Rick Rubin, who has produced Slayer since the mid-1980s, has his own view of the band’s impact on its listeners. “There’s no question,” he says, “that a lot of really troubled people like this band. You can see them some nights at the show: kids who are living with boredom and stress every day of their lives, kids who really have no ambition and nothing to live for. And I think that these kids recognize that the people in this band are troubled spirits as well. There’s a kinship there. All these people—both the band and its audience—have these feelings in common. Slayer exists because people feel this way—because some kids kill, or want to kill. But Slayer is simply a reflection of that condition, not the cause, and you shouldn’t blame a mirror for what it reflects. If you don’t like what Slayer represents, then change the world, and make it a better place. Do that, and bands like Slayer won’t exist.”

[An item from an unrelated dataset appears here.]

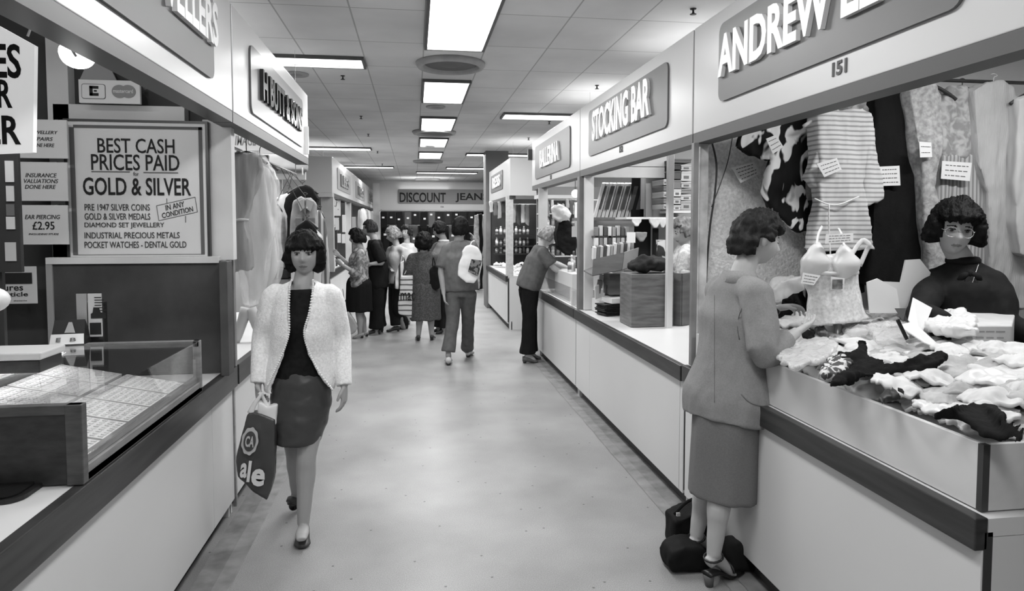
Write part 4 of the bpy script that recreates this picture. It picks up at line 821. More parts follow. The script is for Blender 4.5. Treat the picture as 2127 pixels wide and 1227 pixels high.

TO A CASUAL listener, most speed-metal bands might seem rather interchangeable. After all, most of them tend to boast predictably dire names (some of the more memorable current ones include Morbid Angel, Suicidal Tendencies, Atrocity, Entombed, Carcass, Coroner, Repulsion, Dismember, Deathcore, Abomination, Hellbastard, Napalm Death, Pungent Stench, Death Strike, and, uh, Defecation), and nearly all of them trade in predictably dire topics like, you know, death, the devil, and damnation. What’s more, they all feature guitarists who blast out grinding sheets of rhythm and noise, and vocalists who yell or growl impossibly wordy descriptions of perdition at impossibly breakneck clips.